### Required work
Quote each line of the material verbatim, without the pictures.

** start of Given data **

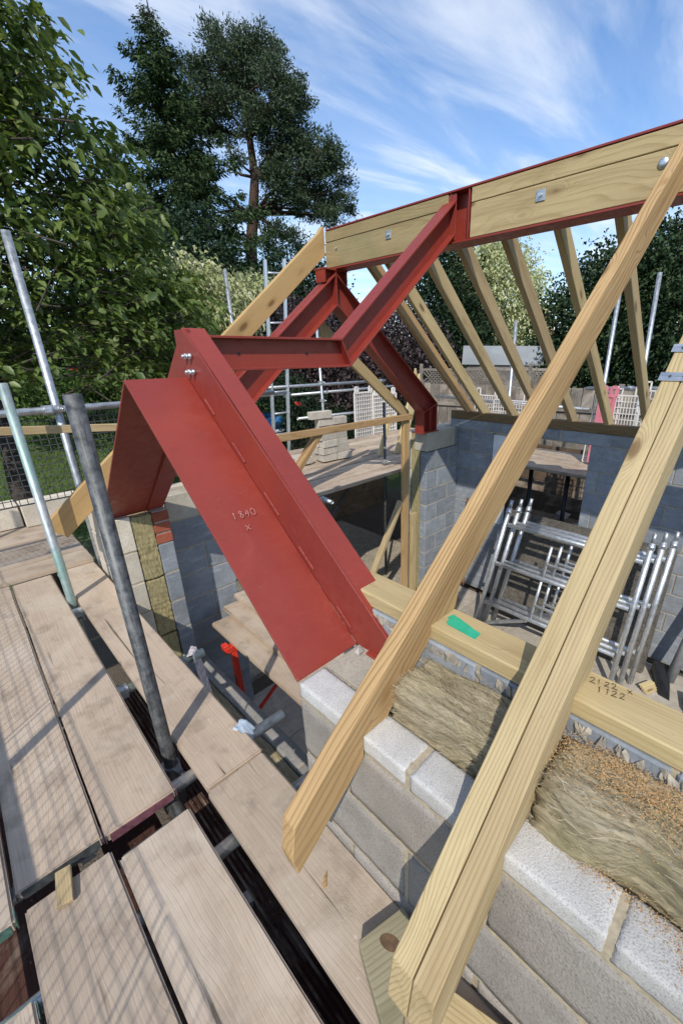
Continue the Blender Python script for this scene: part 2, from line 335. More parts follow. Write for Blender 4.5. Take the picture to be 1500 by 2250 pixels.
def tube_mesh(L, r=.0242, t=.0035, n=18):
    bm = bmesh.new(); rings = []
    for (x, rr) in ((0, r-t), (0, r), (L, r), (L, r-t)):
        rings.append([bm.verts.new((x, rr*math.cos(2*math.pi*i/n), rr*math.sin(2*math.pi*i/n))) for i in range(n)])
    ins = min(.35, L*.4)
    def band(a, b):
        for i in range(n): bm.faces.new((a[i], a[(i+1)%n], b[(i+1)%n], b[i]))
    for a, b in zip(rings, rings[1:]): band(a, b)
    for x0, ring in ((0, rings[0]), (L, rings[3])):
        xi = ins if x0 == 0 else L-ins
        q = [bm.verts.new((xi, (r-t)*math.cos(2*math.pi*i/n), (r-t)*math.sin(2*math.pi*i/n))) for i in range(n)]
        band(q, ring) if x0 == 0 else band(ring, q); bm.faces.new(q)
    bmesh.ops.recalc_face_normals(bm, faces=bm.faces)
    me = mesh_bm(bm); me.polygons.foreach_set('use_smooth', [len(p.vertices) == 4 and abs(p.normal.x) < .5 for p in me.polygons]); return me
def rod(name, p0, p1, r, mat, parent=None, n=12, t=None):
    p0, p1 = V(p0), V(p1); d = p1-p0
    return mk(name, tube_mesh(d.length, r, t or r*.15, n), mat, parent, frame(p0, d, (0,0,1) if abs(d.normalized().z) < .9 else (1,0,0)))
def coupler(p, axis, mat, parent):
    bm = bmesh.new(); n = 12; L = .055; r = .033
    for x0 in (-L/2,):
        a = [bm.verts.new((-L/2, r*math.cos(2*math.pi*i/n), r*math.sin(2*math.pi*i/n))) for i in range(n)]
        b = [bm.verts.new((L/2, r*math.cos(2*math.pi*i/n), r*math.sin(2*math.pi*i/n))) for i in range(n)]
        bm.faces.new(a[::-1]); bm.faces.new(b)
        for i in range(n): bm.faces.new((a[i], a[(i+1)%n], b[(i+1)%n], b[i]))
    def bx(x0,x1,y0,y1,z0,z1):
        vs = [bm.verts.new((x,y,z)) for z in (z0,z1) for y in (y0,y1) for x in (x0,x1)]
        for f in ((0,2,3,1),(4,5,7,6),(0,1,5,4),(2,6,7,3),(0,4,6,2),(1,3,7,5)): bm.faces.new([vs[i] for i in f])
    bx(-.02,.02,.028,.055,-.012,.012); bx(-.02,.02,-.045,-.028,-.02,.02)
    bmesh.ops.recalc_face_normals(bm, faces=bm.faces)
    fr = frame(p, axis, (.3,.2,1) if abs(V(axis).normalized().z) < .9 else (1,.3,0))
    o = mk('coupler', mesh_bm(bm), mat, parent, fr)
    rod('bolt', fr @ V((0,.05,0)), fr @ V((0,.085,0)), .008, ZINC, o, 8); rod('nut', fr @ V((0,.060,0)), fr @ V((0,.071,0)), .014, ZINC, o, 6, .006)
    return o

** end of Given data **

### Response to the exercise
Continue the Blender Python script for this scene: part 2, from line 335. More parts follow. Write for Blender 4.5. Take the picture to be 1500 by 2250 pixels.
def tube_mesh(L, r=.0242, t=.0035, n=18):
    bm = bmesh.new(); rings = []
    for (x, rr) in ((0, r-t), (0, r), (L, r), (L, r-t)):
        rings.append([bm.verts.new((x, rr*math.cos(2*math.pi*i/n), rr*math.sin(2*math.pi*i/n))) for i in range(n)])
    ins = min(.35, L*.4)
    def band(a, b):
        for i in range(n): bm.faces.new((a[i], a[(i+1)%n], b[(i+1)%n], b[i]))
    for a, b in zip(rings, rings[1:]): band(a, b)
    for x0, ring in ((0, rings[0]), (L, rings[3])):
        xi = ins if x0 == 0 else L-ins
        q = [bm.verts.new((xi, (r-t)*math.cos(2*math.pi*i/n), (r-t)*math.sin(2*math.pi*i/n))) for i in range(n)]
        band(q, ring) if x0 == 0 else band(ring, q); bm.faces.new(q)
    bmesh.ops.recalc_face_normals(bm, faces=bm.faces)
    me = mesh_bm(bm); me.polygons.foreach_set('use_smooth', [len(p.vertices) == 4 and abs(p.normal.x) < .5 for p in me.polygons]); return me
def rod(name, p0, p1, r, mat, parent=None, n=12, t=None):
    p0, p1 = V(p0), V(p1); d = p1-p0
    return mk(name, tube_mesh(d.length, r, t or r*.15, n), mat, parent, frame(p0, d, (0,0,1) if abs(d.normalized().z) < .9 else (1,0,0)))
def coupler(p, axis, mat, parent):
    bm = bmesh.new(); n = 12; L = .055; r = .033
    for x0 in (-L/2,):
        a = [bm.verts.new((-L/2, r*math.cos(2*math.pi*i/n), r*math.sin(2*math.pi*i/n))) for i in range(n)]
        b = [bm.verts.new((L/2, r*math.cos(2*math.pi*i/n), r*math.sin(2*math.pi*i/n))) for i in range(n)]
        bm.faces.new(a[::-1]); bm.faces.new(b)
        for i in range(n): bm.faces.new((a[i], a[(i+1)%n], b[(i+1)%n], b[i]))
    def bx(x0,x1,y0,y1,z0,z1):
        vs = [bm.verts.new((x,y,z)) for z in (z0,z1) for y in (y0,y1) for x in (x0,x1)]
        for f in ((0,2,3,1),(4,5,7,6),(0,1,5,4),(2,6,7,3),(0,4,6,2),(1,3,7,5)): bm.faces.new([vs[i] for i in f])
    bx(-.02,.02,.028,.055,-.012,.012); bx(-.02,.02,-.045,-.028,-.02,.02)
    bmesh.ops.recalc_face_normals(bm, faces=bm.faces)
    fr = frame(p, axis, (.3,.2,1) if abs(V(axis).normalized().z) < .9 else (1,.3,0))
    o = mk('coupler', mesh_bm(bm), mat, parent, fr)
    rod('bolt', fr @ V((0,.05,0)), fr @ V((0,.085,0)), .008, ZINC, o, 8); rod('nut', fr @ V((0,.060,0)), fr @ V((0,.071,0)), .014, ZINC, o, 6, .006)
    return o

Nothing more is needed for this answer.